Раневская в марте 1965 года писала своим друзьям, актеру Эрасту Гарину и его жене Хесе Локшиной: «Была у меня с ночевкой Анна Ахматова. С упоением говорила о Риме, который, по ее словам, создал одновременно и Бог и сатана. Она пресытилась славой, ее там очень возносили и за статью о Модильяни денег не заплатили, как обещали. Премию в миллион лир она истратила на подарки друзьям, и хоть я числюсь другом – ни хрена не получила: она считает, что мне уже ничего не надо, и, возможно, права. Скоро поедет за шапочкой с кисточкой и пальтишком средневековым, – я запамятовала, как зовется этот наряд.
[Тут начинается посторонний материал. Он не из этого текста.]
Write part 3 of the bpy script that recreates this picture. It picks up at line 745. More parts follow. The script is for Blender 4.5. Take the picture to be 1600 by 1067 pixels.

У нее теперь будет звание. Это единственная женщина из писательского мира будет в таком звании. Рада за нее. Попрошу у нее напрокат шапочку и приду к вам в гости»[242].
Вернувшись из Италии, Ахматова начала готовиться к другой зарубежной поездке – в Лондон. Оксфордский университет приглашал ее принять почетную степень доктора литературы. варлам Шаламов[243] вспоминал: «В 1964 году я встретился с Анной Ахматовой. Она только что вернулась из Италии после сорокалетнего перерыва таких вояжей. Взволнованная впечатлениями, премией Таормины, новым шерстяным платием, Анна Андреевна готовилась к Лондону. Я как раз встретился с ней в перерыве между двумя вояжами ее заграничной славы. «Я хотела бы в Париж. Ах, как я хотела бы в Париж», – твердила Анна Андреевна. «Так кто вам мешает? Из Лондона и слетаете на два дня». – «Как кто мешает? Да разве это можно? Я в Италии не отходила от посольства, как бы чего не вышло». И видно было, что Ахматова твердит эту чепуху не потому, что думает: «В следующий раз не пустят» – следующего раза в семьдесят лет не ждут, – а просто отвыкла думать иначе»[244].
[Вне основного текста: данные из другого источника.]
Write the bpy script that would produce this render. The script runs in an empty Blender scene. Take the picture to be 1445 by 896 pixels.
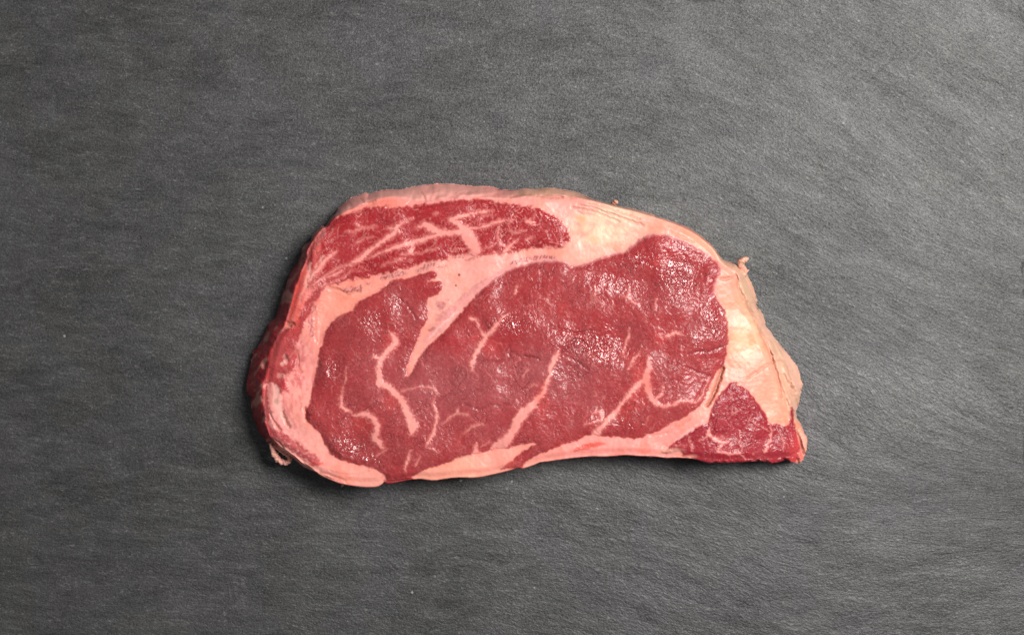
import bpy, math, random
import numpy as np

# ------------------------------------------------------------------ camera, world, light, exposure
S = 0.0003            # metres per photo pixel on the slate
CX, CY = 722.5, 448.0
CAMH = 0.56
sc = bpy.context.scene
col = sc.collection
cam_d = bpy.data.cameras.new('camera'); cam = bpy.data.objects.new('camera', cam_d); col.objects.link(cam)
cam.location = (0, 0, CAMH); cam.rotation_euler = (0, 0, 0)
cam_d.sensor_fit = 'HORIZONTAL'
cam_d.angle = 2*math.atan(1445*S/2/CAMH)
cam_d.clip_start = 0.01; cam_d.clip_end = 50
sc.camera = cam
w = bpy.data.worlds.new('World'); sc.world = w; w.use_nodes = True
w.node_tree.nodes['Background'].inputs[0].default_value = (0.93, 0.96, 1.0, 1)
w.node_tree.nodes['Background'].inputs[1].default_value = 0.15

def area_light(name, loc, target, size, energy, color):
    d = bpy.data.lights.new(name, 'AREA'); d.shape = 'RECTANGLE'; d.size = size[0]; d.size_y = size[1]
    d.energy = energy; d.color = color
    o = bpy.data.objects.new(name, d); col.objects.link(o); o.location = loc
    v = np.array(target, float)-np.array(loc, float)
    from mathutils import Vector
    o.rotation_euler = Vector(v).to_track_quat('-Z', 'Y').to_euler()
    return o
area_light('window_light', (0.58, 0.27, 1.02), (0.03, 0.0, 0), (0.38, 0.38), 22, (1.0, 0.98, 0.95))
vs = sc.view_settings
vs.view_transform = 'Standard'; vs.look = 'None'; vs.exposure = 0; vs.gamma = 1; vs.use_curve_mapping = False

# ------------------------------------------------------------------ numpy helpers
def hash2(ix, iy, seed):
    h = (ix.astype(np.int64)*374761393 + iy.astype(np.int64)*668265263 + seed*1442695041) & 0xFFFFFFFF
    h = ((h ^ (h >> 13))*1274126177) & 0xFFFFFFFF
    h = h ^ (h >> 16)
    return (h & 0xFFFF).astype(np.float32)/65535.0
def noise(x, y, wl, seed=0):            # gradient noise, about -1..1
    x = x/wl; y = y/wl
    ix = np.floor(x); iy = np.floor(y); fx = (x-ix).astype(np.float32); fy = (y-iy).astype(np.float32)
    ux = fx*fx*fx*(fx*(fx*6-15)+10); uy = fy*fy*fy*(fy*(fy*6-15)+10)
    out = 0
    for dx in (0, 1):
        for dy in (0, 1):
            a = hash2(ix+dx, iy+dy, seed)*2*np.pi
            g = np.cos(a)*(fx-dx)+np.sin(a)*(fy-dy)
            out = out + g*(ux if dx else 1-ux)*(uy if dy else 1-uy)
    return out*1.5
def fbm(x, y, wl, oct=3, seed=0, gain=.5):
    r = 0; a = 1
    for k in range(oct):
        r = r + a*noise(x+17.3*k, y-9.1*k, wl/2**k, seed+k); a *= gain
    return r
def sm(a, b, x):
    t = np.clip((x-a)/(b-a), 0, 1); return t*t*(3-2*t)
ZF = 1445/260.0
TILE = dict(A=(340,250), B=(540,250), C=(740,250), D=(900,280), E=(340,380), F=(540,380), G=(740,380),
            H=(900,400), I=(340,540), J=(540,540), K=(740,520), L=(900,520))
def P(*args):                            # outline points read tile by tile, to photo pixels
    out = []
    t = None
    for a in args:
        if isinstance(a, str): t = TILE[a]
        else: out.append((t[0]+a[0]/ZF, t[1]+a[1]/ZF)+tuple(v/ZF for v in a[2:3]))
    return np.array(out, float)

X0, X1, Y0, Y1, G = 336., 1150., 250., 700., 0.8
gx = np.arange(X0, X1, G); gy = np.arange(Y0, Y1, G)
PX, PY = np.meshgrid(gx, gy)
SHAPE = PX.shape
def bbox(p, pad):
    j0 = max(0, int((p[:,0].min()-pad-X0)/G)); j1 = min(SHAPE[1], int((p[:,0].max()+pad-X0)/G)+2)
    i0 = max(0, int((p[:,1].min()-pad-Y0)/G)); i1 = min(SHAPE[0], int((p[:,1].max()+pad-Y0)/G)+2)
    return slice(i0, i1), slice(j0, j1)
def smooth_poly(p, it=1):
    for _ in range(it):
        q = np.roll(p, -1, 0); p = np.stack([.75*p+.25*q, .25*p+.75*q], 1).reshape(-1, 2)
    return p
def sdf(p, pad=40, wx=0, wy=0):          # negative inside
    s = bbox(p, pad); x = PX[s]+(wx[s] if np.ndim(wx) else 0); y = PY[s]+(wy[s] if np.ndim(wy) else 0)
    d2 = np.full(x.shape, 1e9); ins = np.zeros(x.shape, bool)
    for a, b in zip(p, np.roll(p, -1, 0)):
        e = b-a; L = e@e+1e-9
        t = np.clip(((x-a[0])*e[0]+(y-a[1])*e[1])/L, 0, 1)
        d2 = np.minimum(d2, (x-a[0]-t*e[0])**2+(y-a[1]-t*e[1])**2)
        c = (a[1] > y) != (b[1] > y)
        if abs(e[1]) > 1e-9: ins ^= c & (x < a[0]+(y-a[1])*e[0]/e[1])
    d = np.sqrt(d2); d[ins] *= -1
    out = np.full(SHAPE, float(pad)); out[s] = d
    return out
def chain(p, pad=10, wx=0, wy=0):        # distance to a tapering polyline minus its half width
    s = bbox(p, pad+p[:,2].max()); x = PX[s]+(wx[s] if np.ndim(wx) else 0); y = PY[s]+(wy[s] if np.ndim(wy) else 0)
    d = np.full(x.shape, 1e3)
    for a, b in zip(p[:-1], p[1:]):
        e = b[:2]-a[:2]; L = e@e+1e-9
        t = np.clip(((x-a[0])*e[0]+(y-a[1])*e[1])/L, 0, 1)
        r = .5*(a[2]+(b[2]-a[2])*t)
        d = np.minimum(d, np.hypot(x-a[0]-t*e[0], y-a[1]-t*e[1])-r)
    return s, d
def srgb(r, g, b):
    c = np.array([r, g, b])/255.
    return np.where(c < .04045, c/12.92, ((c+.055)/1.055)**2.4)

# ------------------------------------------------------------------ tracing of the steak
OUT = P('E',(45,889),(60,800),(75,740),(95,650),(130,600),(165,550),(200,470),(225,420),(270,375),(285,330),(310,250),(322,205),(330,170),
 'A',(345,870),(365,800),(400,720),(450,660),(470,600),(480,550),(520,515),(545,500),(560,450),(600,410),(635,378),(660,385),(700,320),(740,280),(765,240),(800,210),(860,160),(920,140),(980,118),(1010,130),(1070,108),(1150,95),(1250,95),(1320,80),(1400,62),
 'B',(330,62),(420,50),(540,50),(620,60),(720,68),(860,72),(920,95),(1050,100),(1110,85),(1200,90),(1260,82),(1350,85),
 'C',(300,95),(380,108),(460,135),(540,170),(600,190),(670,208),(740,225),(830,240),(920,265),(1010,288),(1040,308),(1100,325),(1200,360),(1280,390),(1340,425),(1400,470),
 'D',(500,295),(560,345),(610,400),(645,450),(665,475),(720,495),(775,505),(800,530),(850,555),(860,600),(890,650),(910,700),(930,770),(942,800),(930,830),(950,870),
 'H',(960,200),(985,250),(1005,310),(1000,325),(1040,370),(1080,430),(1130,490),(1170,540),(1210,590),(1250,640),(1270,690),(1280,750),(1300,790),
 'L',(1298,130),(1285,165),(1280,200),(1265,280),(1240,340),(1250,385),(1280,430),(1310,510),(1330,530),(1330,600),(1320,670),(1295,720),(1270,745),(1200,735),(1160,715),(1110,735),(1050,745),(1000,730),(950,725),(850,735),(750,740),(650,740),(560,745),(520,735),(450,715),(430,710),(380,705),(300,700),(220,705),(150,695),(80,690),(0,690),
 'K',(800,680),(700,690),(600,695),(540,690),(420,700),(300,715),(200,730),(130,735),(60,765),
 'J',(1112,674),(1090,675),(1060,670),(1000,690),(920,710),(850,725),(780,742),(700,750),(600,745),(500,755),(400,772),(330,762),(290,755),(200,765),(140,780),(60,795),(20,795),
 'I',(1125,778),(1105,800),(1070,820),(1000,825),(930,820),(870,812),(800,800),(760,790),(700,765),(620,730),(580,700),(530,680),(490,660),(450,630),(400,590),(330,560),(275,525),(235,495),(200,470),(170,420),(135,385),(120,330),(95,270),(80,200),(75,140),(80,115),(45,85),(38,40))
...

Все на самом деле было не так просто, как представлялось Шаламову. Это сейчас можно планировать маршруты своих зарубежных поездок самостоятельно, а тогда все приходилось согласовывать, спрашивать разрешения. Это не Ахматова отвыкла думать иначе, а правила игры были такими. А играть приходилось строго по ним.
Но – будет. Будет Париж, будут неожиданные встречи, будут воспоминания, будет щемящая грусть, будет триумф, пусть даже и запоздалый, пусть радость уже не та, но все же триумф. «5 июня 1965 года на мою долю выпал счастливый случай присутствовать в амфитеатре Оксфордского университета, на торжественной церемонии присуждения Анне Ахматовой звания доктора Honoris Causa… – вспоминал художник Юрий Анненков, знакомый Ахматовой, эмигрировавший из СССР в 1924 году. – Появление Ахматовой, облаченной в классическую «докторскую тогу», вызвало единодушные аплодисменты, превратившиеся в подлинную овацию после официального доклада о заслугах русской поэтессы…»
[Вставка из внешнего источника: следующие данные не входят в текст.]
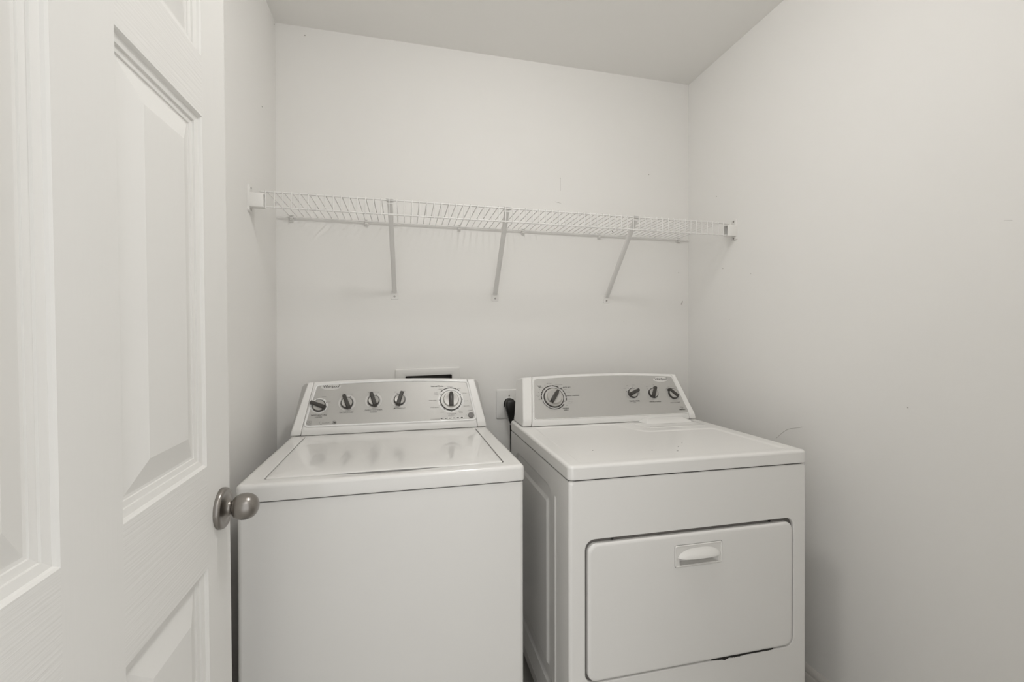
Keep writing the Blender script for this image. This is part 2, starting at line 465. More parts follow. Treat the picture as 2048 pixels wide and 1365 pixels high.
# top deck with a pocket for the lid
ZT = .903
LU0, LU1, LV0, LV1 = .0485, .6475, .036, .5225
bm = bmesh.new()
lp = lambda ins, z: [(x, y, z) for x, y in rrect(ins, W_-ins, -.003+ins, D_+.002-ins, .016-min(ins, .010), 5, 24)]
def scoop(x, y): return max(0., 1-max(0., y-LV0)/.030)*max(0., math.cos(max(-1, min(1, (x-.345)/.150))*PI/2))**1.2
pk = lambda ins, z: [(x, y, z-.0028*scoop(x, y)) for x, y in rrect(LU0+ins, LU1-ins, LV0+ins, LV1-ins, .012, 5, 24)]
loft(bm, [lp(.0035, .8610), lp(.0008, .8622), lp(0, .8650), lp(0, .8930), lp(.0012, .8978), lp(.0040, .9012), lp(.0085, .9028), lp(.013, ZT),
          pk(-.0015, ZT), pk(.0002, ZT-.0006), pk(.0010, ZT-.002), pk(.0010, ZT-.010)])
finish('top_deck', bm, 'enamel_gloss', washer, smooth=50, wn=True)
bm = bmesh.new()
fill_between(bm, rrect(LU0+.0012, LU1-.0012, LV0+.0012, LV1-.0012, .011, 5), [rrect(LU0+.03, LU1-.03, LV0+.03, LV1-.03, .011, 5)], lambda p: (p[0], p[1], ZT-.0082)); finish('lid_gap_shade', bm, 'ink_and_shade_grey', washer, smooth=None)  # dark sheet painting the shade deep in the lid groove
# lid: front edge sweeps back a little at the finger hold
def lid_loop(ins, z, pull=1.):
    out = []
    for x, y in rrect(LU0+.0045+ins, LU1-.0045-ins, LV0+.0035+ins, LV1-.003-ins, .010, 5, 24):
        fr = max(0., 1-(y-LV0)/.030)
        g = max(0., math.cos(max(-1, min(1, (x-.345)/.150))*PI/2))**1.2
        out.append((x, y+.0065*g*fr*pull, z+.0010*g*fr*(pull == 0)))
    return out
bm = bmesh.new()
loft(bm, [lid_loop(.002, .8945), lid_loop(0, .8960), lid_loop(0, .9012), lid_loop(0, .9022, 0), lid_loop(.0010, .9036, 0), lid_loop(.0035, .9044, 0), lid_loop(.012, .9052, 0), lid_loop(.040, .9060, 0), lid_loop(.10, .9064, 0)])
finish('lid', bm, 'enamel_gloss', washer, smooth=60, wn=True)

P0, E_ = (.536, .933), (.084/.1763, .155/.1763)
sl = lambda a, b: (lambda t: a+(b-a)*t)
hw_ = .346
# base-to-top edges, left and right
console_piece('control_console', P0, E_, ZT, .652, .1735, 'console_white', washer, sl(.0340, .0640), sl(.6565, .6270), .346, hw_, .0115, 28, .0022)
console_piece('end_cap', P0, E_, ZT, .652, .1735, 'console_white', washer, sl(-.001, .0435), sl(.0332, .0632), .346, hw_, .0115, 3, .0045, -1)
console_piece('end_cap', P0, E_, ZT, .652, .1735, 'console_white', washer, sl(.6573, .6278), sl(.6930, .6560), .346, hw_, .0115, 3, .0045, 1)
WP = Panel(P0, E_)
fas = make_fascia(WP, fascia_outline((.0435, .0015), (.0724, .1565), (.35, .1675), (.6275, .1572), (.6515, -.0015), .013), washer)
# knobs with their printed rings
ring_print('printed_ring', WP, .0870, .0775, .0235, .0290, 'ring', washer)
for u, t in ((.1815, .0850), (.2747, .0900), (.3680, .0905)): ring_print('printed_ring', WP, u, t, .0235, .0300, 'ring_pale', washer)
ring_print('printed_ring', WP, .5598, .0810, .0405, .0492, 'ring', washer)
control_knob(WP, .0870, .0765, .0225, -66, washer)
control_knob(WP, .1815, .0835, .0215, -21, washer)
control_knob(WP, .2747, .0885, .0212, -17, washer)
control_knob(WP, .3680, .0890, .0210, 17, washer)
# the cycle dial
dial = empty('cycle_dial', (0, 0, 0)); dial.parent = washer; dial.matrix_local = WP.at(.5598, .0800, .0006, 2)
bm = bmesh.new(); lathe(bm, [(.0412, 0), (.0412, .004), (.0400, .0055), (.0385, .0055)], 48); finish('dial_rim', bm, 'knob_dark', dial)
bm = bmesh.new(); lathe(bm, [(.0386, .003), (.0386, .0072), (.0372, .0084), (.0305, .0090)], 48); finish('dial_skirt', bm, 'plastic', dial)
bm = bmesh.new(); lathe(bm, [(.0300, .0080), (.0296, .0125), (.0272, .0150), (.0255, .0152), (.0180, .0140), (.001, .0136)], 48); finish('dial_face', bm, 'knob_silver', dial)
bm = bmesh.new(); loops = []
for z, L, ww in ((.006, .0585, .0185), (.017, .0580, .0180), (.0225, .055, .016), (.0245, .050, .011)):
    loops.append([(x, y+.001, z) for x, y in rpoly([(-ww/2, -L/2), (ww/2, -L/2), (ww*.5, L*.30), (ww*.26, L/2), (-ww*.26, L/2), (-ww*.5, L*.30)], .003, 3)])
loft(bm, loops); finish('grip', bm, 'knob_dark', dial, smooth=40)
bm = bmesh.new(); lathe(bm, [(.0016, 0), (.0016, .0006)], 10, Matrix.Translation((0, .0265, .0205))); finish('pointer_dot', bm, 'ring', dial)
# start button
bm = bmesh.new(); lathe(bm, [(.0112, 0), (.0112, .0026), (.0104, .0036), (.001, .0032)], 28, WP.at(.6335, .0175, .0006)); finish('start_button', bm, 'button', washer)
# status lights
for k in range(6):
    u = .5208+k*.01535
    bm = bmesh.new(); rect_into(bm, WP, u, .0085+.0002*k, .0122, .0056, .0010); printed('status_light_border', bm, 'ring', washer)
    bm = bmesh.new(); loft(bm, [[WP.at(u, .0085+.0002*k, n) @ Vector((x, y, 0)) for x, y in rrect(-.0042, .0042, -.0016, .0016, .0008, 2)] for n in (.0006, .0018)]); finish('status_light', bm, 'knob_dark', washer)
# logo badge
def badge(panel, u, t, a, b, parent, rot=0.):
    bm = bmesh.new()
    loops = []
    for n, k in ((.0004, 1), (.0013, 1), (.0018, .93), (.0019, .5)):
        loops.append([panel.at(u, t, n, rot) @ Vector((a*k*math.cos(2*PI*i/36), b*k*math.sin(2*PI*i/36), 0)) for i in range(36)])
    loft(bm, loops); bd = finish('logo_badge', bm, 'ring_pale', parent, smooth=60)
    bm = bmesh.new(); text_into(bm, panel, 'Whirlpool', u+.001, t+.0015, .0145, n=.0023, rot=rot, shear=.12, space=.92, bold=.00012)
    printed('logo_lettering', bm, 'ink', bd)
    return bd
badge(WP, .1220, .1490, .0345, .0125, washer)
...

Раневская, высоко ценившая творчество Ахматовой, радовалась за нее, не столько как за подругу, сколько за кумира. Радовалась и гордилась. «Такие люди, как Анночка Андреевна, среди нас – это же просто чудо», – ласково говорила она. «Летом 1964 года в Комарове в Доме театрального общества жила Фаина Раневская, вспоминал Анатолий Найман. – Актерский талант самой высокой пробы и веса, и такой же интеллект и такая же острота ума; своеобразие взгляда на вещи, свобода поведения, речи, жеста; обаяние невероятной популярности, приданной временем трагикомической внешности – все вместе действовало мгновенно и пленительно на тех, кто оказывался с ней рядом… Почтение Раневской к Ахматовой было демонстративное, но ненаигранное… Это было время нового, послереквиемного, этапа ахматовской славы и сопутствующей суеты вокруг ее имени. Она оставалась равнодушна к интересу, который вызывала, к комплиментам и т. д., ко всему, что было ей привычно. Но короткой заметке в какой-нибудь европейской газете неожиданно могла придать особое значение, спрашивать мнение о ней у знакомых, ссылаться на нее при встречах с незнакомыми. «Шведы требуют для меня нобелевку, – сказала она Раневской и достала из сумочки газетную вырезку. – Вот, в Стокгольме напечатали». – «Стокгольм, – произнесла Раневская. – Как провинциально!» Ахматова засмеялась: «Могу показать то же самое из Парижа, если вам больше нравится». – «Париж, Нью-Йорк, – продолжала та печально. – Все, все провинция». – «Что же не провинция, Фаина?» – тон вопроса был насмешливый: она насмехалась и над Парижем, и над серьезностью собеседницы. «Провинциально все, – отозвалась Раневская, не поддаваясь приглашению пошутить. – Все провинциально, кроме Библии»[245].